Goal of the exercise:
The listing below should be written out exactly; please include all of it.

-- start of Data shown --

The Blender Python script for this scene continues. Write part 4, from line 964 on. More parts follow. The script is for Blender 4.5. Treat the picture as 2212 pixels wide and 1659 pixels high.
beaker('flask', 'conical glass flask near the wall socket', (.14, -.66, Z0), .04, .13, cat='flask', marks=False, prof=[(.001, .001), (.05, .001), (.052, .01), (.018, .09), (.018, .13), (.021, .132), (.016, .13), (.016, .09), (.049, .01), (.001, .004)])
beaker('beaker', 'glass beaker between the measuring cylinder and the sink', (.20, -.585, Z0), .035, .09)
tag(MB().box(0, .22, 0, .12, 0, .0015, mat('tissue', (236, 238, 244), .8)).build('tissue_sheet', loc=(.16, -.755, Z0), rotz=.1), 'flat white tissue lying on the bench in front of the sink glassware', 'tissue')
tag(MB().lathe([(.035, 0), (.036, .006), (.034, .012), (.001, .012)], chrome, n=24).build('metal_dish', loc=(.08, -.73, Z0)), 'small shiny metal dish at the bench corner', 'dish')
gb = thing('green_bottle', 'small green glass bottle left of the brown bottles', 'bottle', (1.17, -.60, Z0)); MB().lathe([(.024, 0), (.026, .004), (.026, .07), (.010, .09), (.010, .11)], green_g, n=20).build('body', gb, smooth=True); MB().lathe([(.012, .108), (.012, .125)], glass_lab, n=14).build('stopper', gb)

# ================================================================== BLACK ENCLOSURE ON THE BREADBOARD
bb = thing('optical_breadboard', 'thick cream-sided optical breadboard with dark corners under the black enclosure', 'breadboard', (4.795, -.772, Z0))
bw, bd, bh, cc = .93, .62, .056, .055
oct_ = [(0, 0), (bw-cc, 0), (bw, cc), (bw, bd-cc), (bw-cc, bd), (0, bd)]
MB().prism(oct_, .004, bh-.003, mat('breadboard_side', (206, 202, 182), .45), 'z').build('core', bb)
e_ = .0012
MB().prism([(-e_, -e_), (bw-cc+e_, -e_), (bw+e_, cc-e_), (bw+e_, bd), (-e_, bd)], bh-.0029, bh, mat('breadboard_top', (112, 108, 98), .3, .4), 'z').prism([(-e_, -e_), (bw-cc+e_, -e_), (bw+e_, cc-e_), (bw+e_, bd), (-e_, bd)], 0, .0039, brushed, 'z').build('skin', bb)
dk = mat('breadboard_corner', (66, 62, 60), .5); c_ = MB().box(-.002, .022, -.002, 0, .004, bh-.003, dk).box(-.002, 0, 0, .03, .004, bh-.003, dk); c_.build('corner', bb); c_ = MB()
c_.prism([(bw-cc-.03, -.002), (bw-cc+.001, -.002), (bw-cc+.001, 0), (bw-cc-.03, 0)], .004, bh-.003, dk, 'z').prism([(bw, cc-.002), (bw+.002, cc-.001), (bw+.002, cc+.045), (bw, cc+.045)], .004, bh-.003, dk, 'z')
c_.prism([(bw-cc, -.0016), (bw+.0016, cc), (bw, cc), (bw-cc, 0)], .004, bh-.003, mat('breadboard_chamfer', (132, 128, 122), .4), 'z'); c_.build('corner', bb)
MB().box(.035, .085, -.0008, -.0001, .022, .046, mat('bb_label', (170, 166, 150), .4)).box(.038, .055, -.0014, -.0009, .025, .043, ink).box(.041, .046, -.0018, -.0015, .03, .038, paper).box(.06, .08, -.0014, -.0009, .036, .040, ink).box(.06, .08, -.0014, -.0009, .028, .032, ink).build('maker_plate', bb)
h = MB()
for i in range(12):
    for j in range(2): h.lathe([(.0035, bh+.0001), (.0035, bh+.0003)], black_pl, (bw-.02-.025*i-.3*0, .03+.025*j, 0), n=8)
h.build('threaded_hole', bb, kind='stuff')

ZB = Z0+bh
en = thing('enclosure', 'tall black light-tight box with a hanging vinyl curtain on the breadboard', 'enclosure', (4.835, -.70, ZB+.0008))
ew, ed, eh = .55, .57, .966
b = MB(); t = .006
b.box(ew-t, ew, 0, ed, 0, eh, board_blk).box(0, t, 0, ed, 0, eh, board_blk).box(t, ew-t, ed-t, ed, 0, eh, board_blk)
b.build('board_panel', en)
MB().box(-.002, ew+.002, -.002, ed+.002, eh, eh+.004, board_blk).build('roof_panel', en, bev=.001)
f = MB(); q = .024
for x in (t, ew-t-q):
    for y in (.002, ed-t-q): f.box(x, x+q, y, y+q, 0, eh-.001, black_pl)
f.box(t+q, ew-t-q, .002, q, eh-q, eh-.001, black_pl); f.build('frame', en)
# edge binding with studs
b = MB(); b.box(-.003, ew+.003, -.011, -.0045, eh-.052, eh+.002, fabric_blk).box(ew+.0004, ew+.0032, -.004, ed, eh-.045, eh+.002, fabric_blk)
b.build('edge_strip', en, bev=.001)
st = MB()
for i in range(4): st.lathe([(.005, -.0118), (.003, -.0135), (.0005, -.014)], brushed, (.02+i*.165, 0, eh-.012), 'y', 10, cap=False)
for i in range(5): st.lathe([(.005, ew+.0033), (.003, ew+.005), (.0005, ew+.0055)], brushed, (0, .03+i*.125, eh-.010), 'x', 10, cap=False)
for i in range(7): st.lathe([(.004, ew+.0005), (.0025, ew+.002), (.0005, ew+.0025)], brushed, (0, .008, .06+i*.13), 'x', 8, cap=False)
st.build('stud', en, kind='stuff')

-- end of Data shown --

Expected output:
The Blender Python script for this scene continues. Write part 4, from line 964 on. More parts follow. The script is for Blender 4.5. Treat the picture as 2212 pixels wide and 1659 pixels high.
beaker('flask', 'conical glass flask near the wall socket', (.14, -.66, Z0), .04, .13, cat='flask', marks=False, prof=[(.001, .001), (.05, .001), (.052, .01), (.018, .09), (.018, .13), (.021, .132), (.016, .13), (.016, .09), (.049, .01), (.001, .004)])
beaker('beaker', 'glass beaker between the measuring cylinder and the sink', (.20, -.585, Z0), .035, .09)
tag(MB().box(0, .22, 0, .12, 0, .0015, mat('tissue', (236, 238, 244), .8)).build('tissue_sheet', loc=(.16, -.755, Z0), rotz=.1), 'flat white tissue lying on the bench in front of the sink glassware', 'tissue')
tag(MB().lathe([(.035, 0), (.036, .006), (.034, .012), (.001, .012)], chrome, n=24).build('metal_dish', loc=(.08, -.73, Z0)), 'small shiny metal dish at the bench corner', 'dish')
gb = thing('green_bottle', 'small green glass bottle left of the brown bottles', 'bottle', (1.17, -.60, Z0)); MB().lathe([(.024, 0), (.026, .004), (.026, .07), (.010, .09), (.010, .11)], green_g, n=20).build('body', gb, smooth=True); MB().lathe([(.012, .108), (.012, .125)], glass_lab, n=14).build('stopper', gb)

# ================================================================== BLACK ENCLOSURE ON THE BREADBOARD
bb = thing('optical_breadboard', 'thick cream-sided optical breadboard with dark corners under the black enclosure', 'breadboard', (4.795, -.772, Z0))
bw, bd, bh, cc = .93, .62, .056, .055
oct_ = [(0, 0), (bw-cc, 0), (bw, cc), (bw, bd-cc), (bw-cc, bd), (0, bd)]
MB().prism(oct_, .004, bh-.003, mat('breadboard_side', (206, 202, 182), .45), 'z').build('core', bb)
e_ = .0012
MB().prism([(-e_, -e_), (bw-cc+e_, -e_), (bw+e_, cc-e_), (bw+e_, bd), (-e_, bd)], bh-.0029, bh, mat('breadboard_top', (112, 108, 98), .3, .4), 'z').prism([(-e_, -e_), (bw-cc+e_, -e_), (bw+e_, cc-e_), (bw+e_, bd), (-e_, bd)], 0, .0039, brushed, 'z').build('skin', bb)
dk = mat('breadboard_corner', (66, 62, 60), .5); c_ = MB().box(-.002, .022, -.002, 0, .004, bh-.003, dk).box(-.002, 0, 0, .03, .004, bh-.003, dk); c_.build('corner', bb); c_ = MB()
c_.prism([(bw-cc-.03, -.002), (bw-cc+.001, -.002), (bw-cc+.001, 0), (bw-cc-.03, 0)], .004, bh-.003, dk, 'z').prism([(bw, cc-.002), (bw+.002, cc-.001), (bw+.002, cc+.045), (bw, cc+.045)], .004, bh-.003, dk, 'z')
c_.prism([(bw-cc, -.0016), (bw+.0016, cc), (bw, cc), (bw-cc, 0)], .004, bh-.003, mat('breadboard_chamfer', (132, 128, 122), .4), 'z'); c_.build('corner', bb)
MB().box(.035, .085, -.0008, -.0001, .022, .046, mat('bb_label', (170, 166, 150), .4)).box(.038, .055, -.0014, -.0009, .025, .043, ink).box(.041, .046, -.0018, -.0015, .03, .038, paper).box(.06, .08, -.0014, -.0009, .036, .040, ink).box(.06, .08, -.0014, -.0009, .028, .032, ink).build('maker_plate', bb)
h = MB()
for i in range(12):
    for j in range(2): h.lathe([(.0035, bh+.0001), (.0035, bh+.0003)], black_pl, (bw-.02-.025*i-.3*0, .03+.025*j, 0), n=8)
h.build('threaded_hole', bb, kind='stuff')

ZB = Z0+bh
en = thing('enclosure', 'tall black light-tight box with a hanging vinyl curtain on the breadboard', 'enclosure', (4.835, -.70, ZB+.0008))
ew, ed, eh = .55, .57, .966
b = MB(); t = .006
b.box(ew-t, ew, 0, ed, 0, eh, board_blk).box(0, t, 0, ed, 0, eh, board_blk).box(t, ew-t, ed-t, ed, 0, eh, board_blk)
b.build('board_panel', en)
MB().box(-.002, ew+.002, -.002, ed+.002, eh, eh+.004, board_blk).build('roof_panel', en, bev=.001)
f = MB(); q = .024
for x in (t, ew-t-q):
    for y in (.002, ed-t-q): f.box(x, x+q, y, y+q, 0, eh-.001, black_pl)
f.box(t+q, ew-t-q, .002, q, eh-q, eh-.001, black_pl); f.build('frame', en)
# edge binding with studs
b = MB(); b.box(-.003, ew+.003, -.011, -.0045, eh-.052, eh+.002, fabric_blk).box(ew+.0004, ew+.0032, -.004, ed, eh-.045, eh+.002, fabric_blk)
b.build('edge_strip', en, bev=.001)
st = MB()
for i in range(4): st.lathe([(.005, -.0118), (.003, -.0135), (.0005, -.014)], brushed, (.02+i*.165, 0, eh-.012), 'y', 10, cap=False)
for i in range(5): st.lathe([(.005, ew+.0033), (.003, ew+.005), (.0005, ew+.0055)], brushed, (0, .03+i*.125, eh-.010), 'x', 10, cap=False)
for i in range(7): st.lathe([(.004, ew+.0005), (.0025, ew+.002), (.0005, ew+.0025)], brushed, (0, .008, .06+i*.13), 'x', 8, cap=False)
st.build('stud', en, kind='stuff')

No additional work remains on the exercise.